Los jóvenes a los que me refería al principio, de unos 20 años, manifestaban que todos sus pisos están bien amueblados: gozan con la amistad que cultivan con generosidad, trabajan o estudian con ilusión, son optimistas y animosos, no dan importancia a algunas privaciones o fastidios del camino, necesitan sentido para su vida en la atención y  servicio a los demás, tienen como referencia para su felicidad a Cristo lleno de amor en la cruz.
No hace falta que, como los habitantes de Badger Springs a su árbol, les colguemos banderitas en las fiestas de Navidad y Acción de Gracias. No sólo porque no las necesitan. Sino porque no dan importancia a ser normales, a tener familias normales que amueblan todos los pisos de sus vidas con los valores que los hacen incombustibles ante el fuego.

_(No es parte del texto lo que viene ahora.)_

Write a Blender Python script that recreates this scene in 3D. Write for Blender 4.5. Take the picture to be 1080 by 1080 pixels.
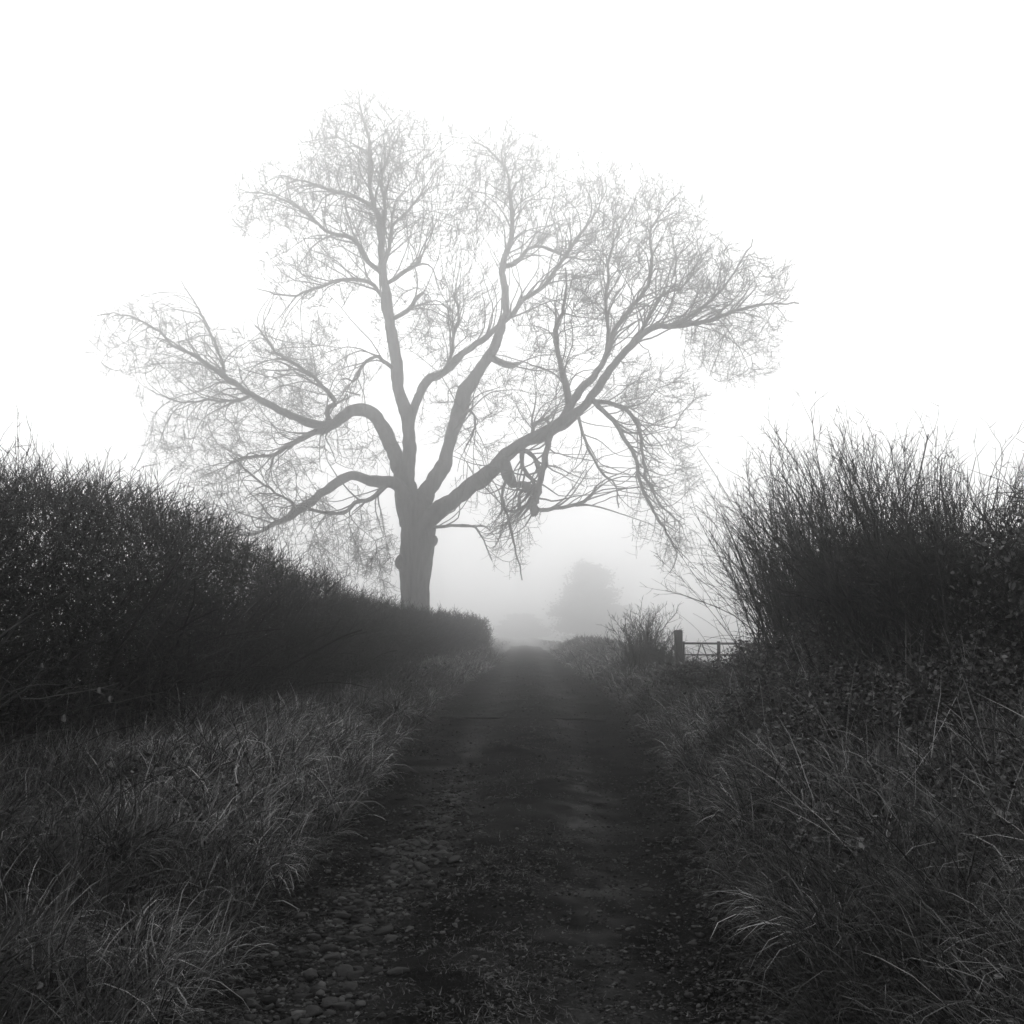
import bpy, math
import numpy as np
from mathutils import Vector

# ------------------------------------------------------------------ scene, camera, light
sc = bpy.context.scene
for o in list(bpy.data.objects):
    bpy.data.objects.remove(o)
COL = sc.collection
R = np.random.default_rng(11)
F, CX, HY, CH = 1200.0, 540.0, 655.0, 1.6      # focal (px of a 1080 frame), centre, horizon row, eye height

cam = bpy.data.cameras.new('camera')
cam.sensor_width = 36
cam.lens = F / 1080 * 36
cam.shift_y = (HY - 540) / 1080
cam.clip_start = 0.05
cam.clip_end = 3000
camo = bpy.data.objects.new('camera', cam)
COL.objects.link(camo)
camo.location = (0, 0, CH)
camo.rotation_euler = (math.radians(90), 0, 0)
sc.camera = camo

SUN_EL, SUN_AZ = 36.0, -3.0                     # behind the big tree, lost in the fog
w = bpy.data.worlds.new('World')
sc.world = w
w.use_nodes = True
nt = w.node_tree
nt.nodes.clear()
out = nt.nodes.new('ShaderNodeOutputWorld')
bg = nt.nodes.new('ShaderNodeBackground')
bg.inputs['Strength'].default_value = 0.1
sky = nt.nodes.new('ShaderNodeTexSky')
sky.sky_type = 'NISHITA'
sky.sun_disc = False
sky.sun_elevation = math.radians(SUN_EL)
sky.sun_rotation = math.radians(SUN_AZ)
bw = nt.nodes.new('ShaderNodeRGBToBW')
nt.links.new(sky.outputs[0], bw.inputs[0])
# overcast: an even pale stratus, thinnest towards the horizon
tc = nt.nodes.new('ShaderNodeTexCoord')
sx = nt.nodes.new('ShaderNodeSeparateXYZ')
nt.links.new(tc.outputs['Generated'], sx.inputs[0])
mr = nt.nodes.new('ShaderNodeMapRange')
mr.inputs['From Min'].default_value = 0.0
mr.inputs['From Max'].default_value = 1.0
SKY_LO, SKY_HI = 18.0, 4.2
mr.inputs['To Min'].default_value = SKY_LO
mr.inputs['To Max'].default_value = SKY_HI
nt.links.new(sx.outputs['Z'], mr.inputs['Value'])
mx = nt.nodes.new('ShaderNodeMix')
mx.data_type = 'FLOAT'
mx.inputs['Factor'].default_value = 0.8
nt.links.new(bw.outputs[0], mx.inputs['A'])
nt.links.new(mr.outputs[0], mx.inputs['B'])
nt.links.new(mx.outputs['Result'], bg.inputs['Color'])
nt.links.new(bg.outputs[0], out.inputs[0])

sl = bpy.data.lights.new('sun', 'SUN')
sl.energy = 0.5
sl.angle = math.radians(40)
so = bpy.data.objects.new('sun', sl)
COL.objects.link(so)
a, e = math.radians(SUN_AZ), math.radians(SUN_EL)
sd = Vector((math.sin(a) * math.cos(e), math.cos(a) * math.cos(e), math.sin(e)))
so.rotation_euler = sd.to_track_quat('Z', 'Y').to_euler()

sc.view_settings.view_transform = 'Standard'
sc.view_settings.look = 'None'
sc.view_settings.exposure = 0.0
sc.view_settings.gamma = 1.0
sc.view_settings.use_curve_mapping = False
sc.cycles.max_bounces = 12
sc.cycles.diffuse_bounces = 2
sc.cycles.glossy_bounces = 1
sc.cycles.volume_bounces = 12
sc.cycles.caustics_reflective = False
sc.cycles.caustics_refractive = False
HAZE = 0.0105

# ------------------------------------------------------------------ helpers
def nrm(v):
    return v / np.maximum(np.linalg.norm(v, axis=-1, keepdims=True), 1e-9)

def W(px, py, d):
    return np.array([(px - CX) / F * d, d, CH - (py - HY) / F * d])

def link(name, me, mat=None, parent=None, smooth=True):
    if mat:
        me.materials.append(mat)
    if smooth:
        me.shade_smooth()
    o = bpy.data.objects.new(name, me)
    COL.objects.link(o)
    if parent:
        o.parent = parent
        o.matrix_parent_inverse = parent.matrix_world.inverted()
    return o

def mesh_np(name, V, Fc, tone=None):
    """V (n,3), Fc (m,k) faces of one size"""
    me = bpy.data.meshes.new(name)
    n, (m, k) = len(V), Fc.shape
    me.vertices.add(n)
    me.vertices.foreach_set('co', np.asarray(V, dtype=np.float32).ravel())
    me.loops.add(m * k)
    me.loops.foreach_set('vertex_index', Fc.astype(np.int32).ravel())
    me.polygons.add(m)
    me.polygons.foreach_set('loop_start', np.arange(0, m * k, k, dtype=np.int32))
    me.update(calc_edges=True)
    me.validate()
    if tone is not None:
        at = me.attributes.new('tone', 'FLOAT', 'POINT')
        at.data.foreach_set('value', np.asarray(tone, dtype=np.float32))
    return me

def tag(o, label=None, cat=None, group=None, kind=None):
    if label: o['label'] = label
    if cat: o['category'] = cat
    if group: o['group'] = group
    if kind: o['kind'] = kind
    return o

def empty(name, loc, rz=0):
    o = bpy.data.objects.new(name, None)
    COL.objects.link(o)
    o.location = loc
    o.rotation_euler = (0, 0, rz)
    o.empty_display_size = 0.2
    bpy.context.view_layer.update()
    return o

class Acc:
    def __init__(s):
        s.V, s.F, s.T, s.n = [], [], [], 0
    def add(s, V, Fc, tone=None):
        V = V.reshape(-1, 3)
        s.V.append(V)
        s.F.append(Fc + s.n)
        s.T.append(np.zeros(len(V)) if tone is None else tone)
        s.n += len(V)
    def build(s, name, mat, parent=None, smooth=True):
        me = mesh_np(name, np.concatenate(s.V), np.concatenate(s.F), np.concatenate(s.T))
        return link(name, me, mat, parent, smooth)

def tubes(P, Rr, sides=3, tone=None):
    """P (N,K,3), Rr (N,K) -> verts, quads, tone"""
    N, K, _ = P.shape
    T = np.empty_like(P)
    T[:, 1:-1] = P[:, 2:] - P[:, :-2]
    T[:, 0] = P[:, 1] - P[:, 0]
    T[:, -1] = P[:, -1] - P[:, -2]
    T = nrm(T)
    main = nrm(P[:, -1] - P[:, 0])
    ref = np.where(np.abs(main[:, 2:3]) < 0.8, np.array([[0, 0, 1.0]]), np.array([[1.0, 0, 0]]))
    ref = np.repeat(ref[:, None], K, 1)
    U = nrm(np.cross(T, ref))
    B = np.cross(T, U)
    ang = np.arange(sides) * 2 * np.pi / sides
    ring = (U[:, :, None] * np.cos(ang)[None, None, :, None] + B[:, :, None] * np.sin(ang)[None, None, :, None])
    V = P[:, :, None] + ring * Rr[:, :, None, None]
    idx = np.arange(N * K * sides).reshape(N, K, sides)
    a_ = idx[:, :-1]; b_ = idx[:, 1:]
    q = np.stack([a_, np.roll(a_, -1, 2), np.roll(b_, -1, 2), b_], -1).reshape(-1, 4)
    t = np.zeros(N * K * sides) if tone is None else np.repeat(tone, K * sides)
    return V.reshape(-1, 3), q, t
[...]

sábado, 13 de agosto de 2011

Un gigante.

Desde hace tres meses miramos al que fue Papa Juan Pablo II como beato. El Papa actual, Benedicto XVI, añadió del pasado 1º de mayo ese título con el que la Iglesia católica reconoce su santidad, a los que ya tenía en vida, conocidos por todos. Uno de ellos fue el de Grande, Magno. No hace falta recordar su vida ni sus actos para aceptar ese calificativo como sumamente adecuado a su persona, a su servicio a Cristo y a su historia.
Cuando en el primer aniversario de su muerte, el 2 de abril de 2006, el Papa Benedicto XVI se preguntaba: “¿Cuál es el legado de este gran Papa…? Su herencia es inmensa, pero el mensaje de su larguísimo pontificado se puede muy bien resumir en las palabras con que quiso inaugurarlo aquí, en la Plaza de San Pedro, el 22 de octubre de 1978: «Abrid, más aún, abrid de par en par las puertas a Cristo»”.
La cercanía de tantas personas a él en sus últimos días, en sus últimas horas, estuvo llena de pena y de cariño. Se iba. Era irremediable. Su alta torre de pregonero de Cristo se abatía. Y sus últimas palabras, en polaco, fueron: «Dejadme que me vaya a la casa del Padre». Es decir, las mismas de la inauguración de su pontificado: «Dejad que se abran las puertas, dejad que Cristo, la Puerta, el Buen Pastor y el Camino hacia el Padre, me tome en sus manos».    
Cuando una personalidad que preside una institución decae notablemente por su debilidad física, aparecen siempre agoreros con alma de buitre que esperan, desean, invocan a la muerte para que vengan otros a quien poder seguir mordiendo.
También se dio (lo sabes por los medios de comunicación) con nuestro Beato: “Que pongan a otro!” “¿A qué espera para renunciar?” “¡Vacío de poder!”… Es verdad que hay “gobiernos” que requieren toda la entereza de la vida. Pero hay otros que consisten precisamente en gobernar muriendo, amando. Uno de ellos es el de la paternidad.
Si Juan Pablo II invitó a abrir las puertas de par en par a Cristo, es justo creer que él lo hizo así. Y que cuando Cristo le llegó clavado en la cruz, se apresuró a ofrecerse para ser cirineo suyo, llevar su propia cruz, aceptar morir clavado como Él, con Él. Ese fue el supremo gesto de gobierno, el único cristianamente eficaz, porque el seguimiento hasta el final de Jesús no podía hacerse sin acabar, como Él, ofreciendo su vida en el dolor.